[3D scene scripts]
_ _ _ _ _
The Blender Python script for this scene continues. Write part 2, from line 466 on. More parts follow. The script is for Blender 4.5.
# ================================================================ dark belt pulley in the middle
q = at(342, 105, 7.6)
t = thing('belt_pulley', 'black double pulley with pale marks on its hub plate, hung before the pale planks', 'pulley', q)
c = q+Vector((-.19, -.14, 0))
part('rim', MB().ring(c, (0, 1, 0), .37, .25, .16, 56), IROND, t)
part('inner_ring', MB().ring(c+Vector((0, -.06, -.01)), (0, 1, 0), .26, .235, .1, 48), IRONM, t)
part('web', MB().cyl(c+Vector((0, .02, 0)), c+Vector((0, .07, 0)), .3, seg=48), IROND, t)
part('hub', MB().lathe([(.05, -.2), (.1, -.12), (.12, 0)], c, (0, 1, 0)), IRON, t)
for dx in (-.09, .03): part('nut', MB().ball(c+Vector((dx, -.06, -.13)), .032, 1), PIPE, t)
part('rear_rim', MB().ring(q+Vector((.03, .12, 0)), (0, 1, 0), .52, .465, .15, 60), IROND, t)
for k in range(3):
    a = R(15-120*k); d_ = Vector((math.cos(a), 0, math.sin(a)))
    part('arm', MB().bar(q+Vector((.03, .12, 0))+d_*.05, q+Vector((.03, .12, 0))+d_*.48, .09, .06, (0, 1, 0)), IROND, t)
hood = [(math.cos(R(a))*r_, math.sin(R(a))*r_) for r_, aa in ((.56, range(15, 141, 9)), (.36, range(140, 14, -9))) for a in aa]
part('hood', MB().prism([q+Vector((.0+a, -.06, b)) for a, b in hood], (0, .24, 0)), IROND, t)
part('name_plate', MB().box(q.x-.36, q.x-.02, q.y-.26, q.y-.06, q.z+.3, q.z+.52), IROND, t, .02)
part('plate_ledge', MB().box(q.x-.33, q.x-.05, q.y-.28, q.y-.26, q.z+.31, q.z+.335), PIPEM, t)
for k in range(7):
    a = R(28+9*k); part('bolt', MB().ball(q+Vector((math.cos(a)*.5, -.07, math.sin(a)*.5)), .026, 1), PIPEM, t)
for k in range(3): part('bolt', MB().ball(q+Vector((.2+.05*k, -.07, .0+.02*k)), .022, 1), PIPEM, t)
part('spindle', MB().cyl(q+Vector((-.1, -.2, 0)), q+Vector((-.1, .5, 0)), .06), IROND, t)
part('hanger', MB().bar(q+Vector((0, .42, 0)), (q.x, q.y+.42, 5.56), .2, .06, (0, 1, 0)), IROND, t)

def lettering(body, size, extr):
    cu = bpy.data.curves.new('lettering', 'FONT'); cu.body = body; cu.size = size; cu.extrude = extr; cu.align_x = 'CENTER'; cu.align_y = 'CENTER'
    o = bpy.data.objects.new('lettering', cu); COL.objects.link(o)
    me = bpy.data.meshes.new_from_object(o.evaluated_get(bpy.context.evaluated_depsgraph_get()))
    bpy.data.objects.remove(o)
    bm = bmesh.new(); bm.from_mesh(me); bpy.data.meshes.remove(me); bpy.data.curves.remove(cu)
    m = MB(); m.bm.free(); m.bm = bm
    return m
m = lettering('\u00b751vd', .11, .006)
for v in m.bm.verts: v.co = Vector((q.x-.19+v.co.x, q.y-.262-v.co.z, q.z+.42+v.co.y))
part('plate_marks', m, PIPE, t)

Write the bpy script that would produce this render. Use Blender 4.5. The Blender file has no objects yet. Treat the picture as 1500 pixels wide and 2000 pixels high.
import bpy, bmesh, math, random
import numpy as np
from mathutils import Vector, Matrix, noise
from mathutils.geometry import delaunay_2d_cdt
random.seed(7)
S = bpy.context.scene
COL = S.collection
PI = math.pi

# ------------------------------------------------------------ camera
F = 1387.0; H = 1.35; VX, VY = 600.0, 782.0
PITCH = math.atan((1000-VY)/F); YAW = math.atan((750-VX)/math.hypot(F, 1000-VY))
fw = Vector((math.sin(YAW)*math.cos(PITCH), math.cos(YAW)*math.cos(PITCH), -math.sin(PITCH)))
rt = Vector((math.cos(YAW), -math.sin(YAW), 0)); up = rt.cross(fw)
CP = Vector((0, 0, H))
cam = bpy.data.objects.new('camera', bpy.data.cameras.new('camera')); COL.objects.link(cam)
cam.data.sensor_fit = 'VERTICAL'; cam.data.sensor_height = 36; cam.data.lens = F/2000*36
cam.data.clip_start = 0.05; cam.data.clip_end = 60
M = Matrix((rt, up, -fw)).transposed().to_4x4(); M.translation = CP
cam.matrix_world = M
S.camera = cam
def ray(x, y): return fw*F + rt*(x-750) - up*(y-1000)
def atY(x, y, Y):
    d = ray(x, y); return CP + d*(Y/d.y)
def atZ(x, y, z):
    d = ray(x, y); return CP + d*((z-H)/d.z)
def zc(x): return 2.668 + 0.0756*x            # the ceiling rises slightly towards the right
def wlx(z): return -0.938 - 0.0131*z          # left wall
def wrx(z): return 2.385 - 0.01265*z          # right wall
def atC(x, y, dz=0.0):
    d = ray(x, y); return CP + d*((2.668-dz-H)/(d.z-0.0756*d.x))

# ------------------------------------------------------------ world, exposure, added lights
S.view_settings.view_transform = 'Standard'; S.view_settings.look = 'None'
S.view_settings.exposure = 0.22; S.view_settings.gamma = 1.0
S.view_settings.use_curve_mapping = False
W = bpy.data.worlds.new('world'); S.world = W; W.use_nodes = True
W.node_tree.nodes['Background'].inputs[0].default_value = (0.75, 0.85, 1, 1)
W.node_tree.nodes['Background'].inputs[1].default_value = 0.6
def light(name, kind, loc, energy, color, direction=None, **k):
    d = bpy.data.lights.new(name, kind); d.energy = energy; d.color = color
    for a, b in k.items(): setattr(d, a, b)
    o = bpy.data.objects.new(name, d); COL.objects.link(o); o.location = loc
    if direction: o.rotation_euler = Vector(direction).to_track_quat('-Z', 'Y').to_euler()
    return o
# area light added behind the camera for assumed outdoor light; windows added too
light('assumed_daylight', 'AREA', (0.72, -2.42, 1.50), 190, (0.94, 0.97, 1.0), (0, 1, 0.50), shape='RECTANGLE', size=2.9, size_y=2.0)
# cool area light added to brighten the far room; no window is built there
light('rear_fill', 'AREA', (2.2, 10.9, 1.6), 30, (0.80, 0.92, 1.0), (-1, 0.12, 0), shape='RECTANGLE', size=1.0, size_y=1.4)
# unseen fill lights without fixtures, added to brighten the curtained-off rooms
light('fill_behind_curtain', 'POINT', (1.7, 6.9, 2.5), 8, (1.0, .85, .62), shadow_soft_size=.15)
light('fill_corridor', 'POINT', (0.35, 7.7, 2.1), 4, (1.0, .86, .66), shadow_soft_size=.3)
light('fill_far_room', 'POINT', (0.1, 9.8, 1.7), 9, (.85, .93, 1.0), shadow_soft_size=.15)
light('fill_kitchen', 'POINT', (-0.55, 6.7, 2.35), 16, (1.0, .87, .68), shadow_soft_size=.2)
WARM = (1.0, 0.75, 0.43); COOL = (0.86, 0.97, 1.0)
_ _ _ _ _
**Your objective:** Reproduce the entries above in full, verbatim.

**Finished answer:**
The Blender Python script for this scene continues. Write part 2, from line 466 on. More parts follow. The script is for Blender 4.5.
# ================================================================ dark belt pulley in the middle
q = at(342, 105, 7.6)
t = thing('belt_pulley', 'black double pulley with pale marks on its hub plate, hung before the pale planks', 'pulley', q)
c = q+Vector((-.19, -.14, 0))
part('rim', MB().ring(c, (0, 1, 0), .37, .25, .16, 56), IROND, t)
part('inner_ring', MB().ring(c+Vector((0, -.06, -.01)), (0, 1, 0), .26, .235, .1, 48), IRONM, t)
part('web', MB().cyl(c+Vector((0, .02, 0)), c+Vector((0, .07, 0)), .3, seg=48), IROND, t)
part('hub', MB().lathe([(.05, -.2), (.1, -.12), (.12, 0)], c, (0, 1, 0)), IRON, t)
for dx in (-.09, .03): part('nut', MB().ball(c+Vector((dx, -.06, -.13)), .032, 1), PIPE, t)
part('rear_rim', MB().ring(q+Vector((.03, .12, 0)), (0, 1, 0), .52, .465, .15, 60), IROND, t)
for k in range(3):
    a = R(15-120*k); d_ = Vector((math.cos(a), 0, math.sin(a)))
    part('arm', MB().bar(q+Vector((.03, .12, 0))+d_*.05, q+Vector((.03, .12, 0))+d_*.48, .09, .06, (0, 1, 0)), IROND, t)
hood = [(math.cos(R(a))*r_, math.sin(R(a))*r_) for r_, aa in ((.56, range(15, 141, 9)), (.36, range(140, 14, -9))) for a in aa]
part('hood', MB().prism([q+Vector((.0+a, -.06, b)) for a, b in hood], (0, .24, 0)), IROND, t)
part('name_plate', MB().box(q.x-.36, q.x-.02, q.y-.26, q.y-.06, q.z+.3, q.z+.52), IROND, t, .02)
part('plate_ledge', MB().box(q.x-.33, q.x-.05, q.y-.28, q.y-.26, q.z+.31, q.z+.335), PIPEM, t)
for k in range(7):
    a = R(28+9*k); part('bolt', MB().ball(q+Vector((math.cos(a)*.5, -.07, math.sin(a)*.5)), .026, 1), PIPEM, t)
for k in range(3): part('bolt', MB().ball(q+Vector((.2+.05*k, -.07, .0+.02*k)), .022, 1), PIPEM, t)
part('spindle', MB().cyl(q+Vector((-.1, -.2, 0)), q+Vector((-.1, .5, 0)), .06), IROND, t)
part('hanger', MB().bar(q+Vector((0, .42, 0)), (q.x, q.y+.42, 5.56), .2, .06, (0, 1, 0)), IROND, t)

def lettering(body, size, extr):
    cu = bpy.data.curves.new('lettering', 'FONT'); cu.body = body; cu.size = size; cu.extrude = extr; cu.align_x = 'CENTER'; cu.align_y = 'CENTER'
    o = bpy.data.objects.new('lettering', cu); COL.objects.link(o)
    me = bpy.data.meshes.new_from_object(o.evaluated_get(bpy.context.evaluated_depsgraph_get()))
    bpy.data.objects.remove(o)
    bm = bmesh.new(); bm.from_mesh(me); bpy.data.meshes.remove(me); bpy.data.curves.remove(cu)
    m = MB(); m.bm.free(); m.bm = bm
    return m
m = lettering('\u00b751vd', .11, .006)
for v in m.bm.verts: v.co = Vector((q.x-.19+v.co.x, q.y-.262-v.co.z, q.z+.42+v.co.y))
part('plate_marks', m, PIPE, t)

Write the bpy script that would produce this render. Use Blender 4.5. The Blender file has no objects yet. Treat the picture as 1500 pixels wide and 2000 pixels high.
import bpy, bmesh, math, random
import numpy as np
from mathutils import Vector, Matrix, noise
from mathutils.geometry import delaunay_2d_cdt
random.seed(7)
S = bpy.context.scene
COL = S.collection
PI = math.pi

# ------------------------------------------------------------ camera
F = 1387.0; H = 1.35; VX, VY = 600.0, 782.0
PITCH = math.atan((1000-VY)/F); YAW = math.atan((750-VX)/math.hypot(F, 1000-VY))
fw = Vector((math.sin(YAW)*math.cos(PITCH), math.cos(YAW)*math.cos(PITCH), -math.sin(PITCH)))
rt = Vector((math.cos(YAW), -math.sin(YAW), 0)); up = rt.cross(fw)
CP = Vector((0, 0, H))
cam = bpy.data.objects.new('camera', bpy.data.cameras.new('camera')); COL.objects.link(cam)
cam.data.sensor_fit = 'VERTICAL'; cam.data.sensor_height = 36; cam.data.lens = F/2000*36
cam.data.clip_start = 0.05; cam.data.clip_end = 60
M = Matrix((rt, up, -fw)).transposed().to_4x4(); M.translation = CP
cam.matrix_world = M
S.camera = cam
def ray(x, y): return fw*F + rt*(x-750) - up*(y-1000)
def atY(x, y, Y):
    d = ray(x, y); return CP + d*(Y/d.y)
def atZ(x, y, z):
    d = ray(x, y); return CP + d*((z-H)/d.z)
def zc(x): return 2.668 + 0.0756*x            # the ceiling rises slightly towards the right
def wlx(z): return -0.938 - 0.0131*z          # left wall
def wrx(z): return 2.385 - 0.01265*z          # right wall
def atC(x, y, dz=0.0):
    d = ray(x, y); return CP + d*((2.668-dz-H)/(d.z-0.0756*d.x))

# ------------------------------------------------------------ world, exposure, added lights
S.view_settings.view_transform = 'Standard'; S.view_settings.look = 'None'
S.view_settings.exposure = 0.22; S.view_settings.gamma = 1.0
S.view_settings.use_curve_mapping = False
W = bpy.data.worlds.new('world'); S.world = W; W.use_nodes = True
W.node_tree.nodes['Background'].inputs[0].default_value = (0.75, 0.85, 1, 1)
W.node_tree.nodes['Background'].inputs[1].default_value = 0.6
def light(name, kind, loc, energy, color, direction=None, **k):
    d = bpy.data.lights.new(name, kind); d.energy = energy; d.color = color
    for a, b in k.items(): setattr(d, a, b)
    o = bpy.data.objects.new(name, d); COL.objects.link(o); o.location = loc
    if direction: o.rotation_euler = Vector(direction).to_track_quat('-Z', 'Y').to_euler()
    return o
# area light added behind the camera for assumed outdoor light; windows added too
light('assumed_daylight', 'AREA', (0.72, -2.42, 1.50), 190, (0.94, 0.97, 1.0), (0, 1, 0.50), shape='RECTANGLE', size=2.9, size_y=2.0)
# cool area light added to brighten the far room; no window is built there
light('rear_fill', 'AREA', (2.2, 10.9, 1.6), 30, (0.80, 0.92, 1.0), (-1, 0.12, 0), shape='RECTANGLE', size=1.0, size_y=1.4)
# unseen fill lights without fixtures, added to brighten the curtained-off rooms
light('fill_behind_curtain', 'POINT', (1.7, 6.9, 2.5), 8, (1.0, .85, .62), shadow_soft_size=.15)
light('fill_corridor', 'POINT', (0.35, 7.7, 2.1), 4, (1.0, .86, .66), shadow_soft_size=.3)
light('fill_far_room', 'POINT', (0.1, 9.8, 1.7), 9, (.85, .93, 1.0), shadow_soft_size=.15)
light('fill_kitchen', 'POINT', (-0.55, 6.7, 2.35), 16, (1.0, .87, .68), shadow_soft_size=.2)
WARM = (1.0, 0.75, 0.43); COOL = (0.86, 0.97, 1.0)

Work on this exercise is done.